Analysis: Iran reestablishes its presence in the Caucuses with Armenian arms deal

Iranian drones
An illustration from an Iran-affiliated website touting “the Shahed stealth drone family:” Shahed 191 (top-left), Shahed 181 (top-right), Shahed 171 (middle), Shahed 161 (bottom-left), and Shahed 141 (bottom-right).

Iran and Armenia recently signed a $500 million arms deal, Iran International reported on July 24. The deal includes various military equipment Tehran will supply to Yerevan, including Shahed 136, Shahed 129, Shahed 197, and Mohajer drones, as well as air defense missile systems like the 3rd Khordad, Majid, 15th Khordad, and Arman.

A decade-long United Nations (UN) arms embargo that barred Iran from selling or purchasing conventional arms, including missiles, helicopters, and tanks, expired in 2020. Of the 14 UN Security Council member states, France, Germany, the United Kingdom, and eight others abstained during a vote on extending the embargo, while Russia and China opposed the measure. Despite the previous ban, Tehran had infiltrated African markets with massive amounts of illegal weapons in 2013. Post 2020, the Islamic Republic faces far fewer technical restrictions for engaging in the arms trade.

Iran and Armenia have signaled their growing ties in recent months with various high-level meetings discussing the implications of potential changes in the border between Azerbaijan and Armenia. In an early May meeting with Armenian Prime Minister Nikol Pashinyan, Islamic Republic Supreme Leader Ali Khamenei highlighted the “sensitivities surrounding border issues related to Armenia.” Iranian Parliament Speaker Mohammad Bagher Ghalibaf echoed Khamenei’s remark during a July 11 meeting with his Armenian counterpart, stating that “any changes to the borders of our neighboring countries is our redline.”

Tehran is likely concerned with Azerbaijan’s claim over the Zangezur Corridor. This transport route would provide Azerbaijan access to the Nakhchivan Autonomous Republic, an exclave of Azerbaijan, without Armenian checkpoints. The corridor could also connect Turkey to mainland Azerbaijan, and the two countries aim to utilize it as a transport and energy route connecting Azerbaijan to Europe. This situation would also facilitate the supply of Azerbaijani gas to Nakhchivan via Turkey, thereby eliminating the exclave’s reliance on Iran. While Iran and Turkey are more strategic competitors/rivals than adversaries, Tehran is skeptical of Istanbul’s “Pan-Turkish” ambitions that also threaten Iranian sovereignty.

From a military standpoint, the Islamic Republic is filling a void left by Russia. After Russia’s reluctance to support Armenia during the latest escalations between Armenia and Azerbaijan, Yerevan announced plans to formally withdraw from the Moscow-led Collective Security Treaty Organization.

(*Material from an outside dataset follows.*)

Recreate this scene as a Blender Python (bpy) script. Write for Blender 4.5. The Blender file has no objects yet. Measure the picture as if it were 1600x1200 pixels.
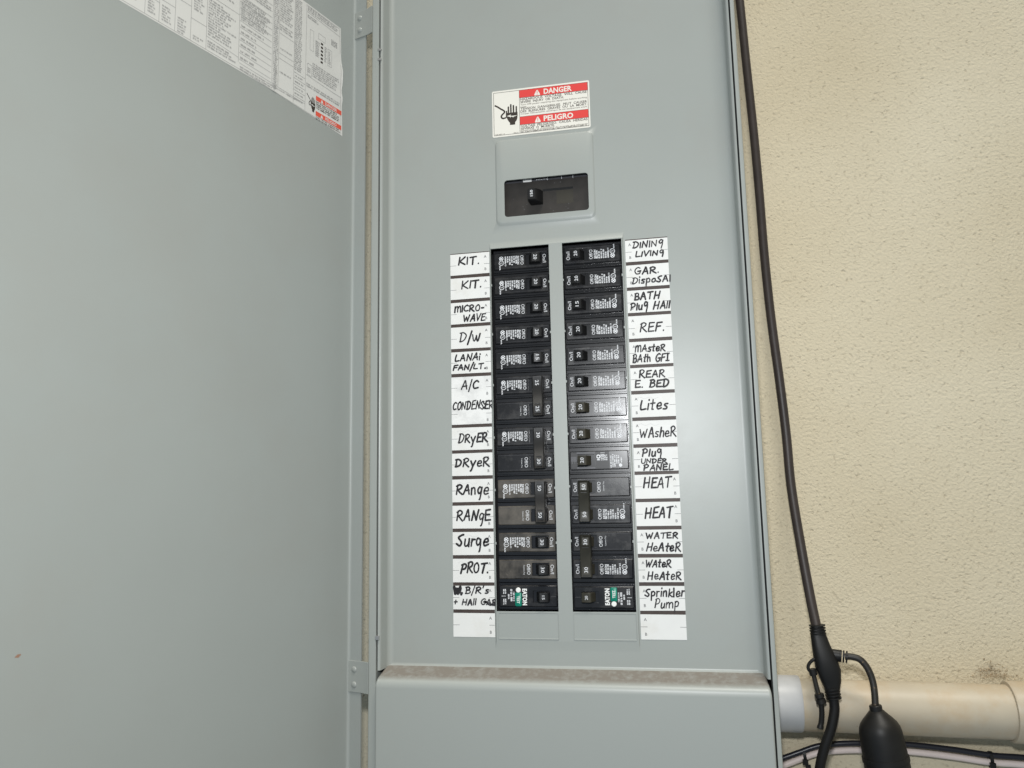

In addition, Armenia’s decision to purchase Iranian drones also comes shortly after its foreign minister attended a North Atlantic Treaty Organization (NATO) summit in early July, suggesting that Yerevan did not receive the reassurances it needed from the West. In addition to seeking military and diplomatic support from the US during the recent escalations, Armenia has been urging NATO to pressure Turkey into taking a step back from supplying drones to Baku and from using its F-16 fleet to target Armenian territory. Iran evidently could not pass on this lucrative opportunity to exercise influence and send a message to Azerbaijan.  

The recent deal also enables Iran to counter Israel’s relationship with Azerbaijan, as Tehran’s disdain for Israel extends to countries with ties to Tel Aviv. Armenia recognized Palestine as a state right before concluding the latest arms agreement with Tehran. And given the crucial role of Israeli drones in helping Azerbaijani advances during the previous round of the Nagorno-Karabakh conflict in 2020, Armenia realized this major gap in its defense industry. Yerevan can now pose a serious threat to Azerbaijan, while Iran backs up its stance against countries receiving Israeli technology.

Janatan Sayeh is a research analyst at the Foundation for Defense of Democracies focused on Iranian domestic affairs and the Islamic Republic’s regional malign influence.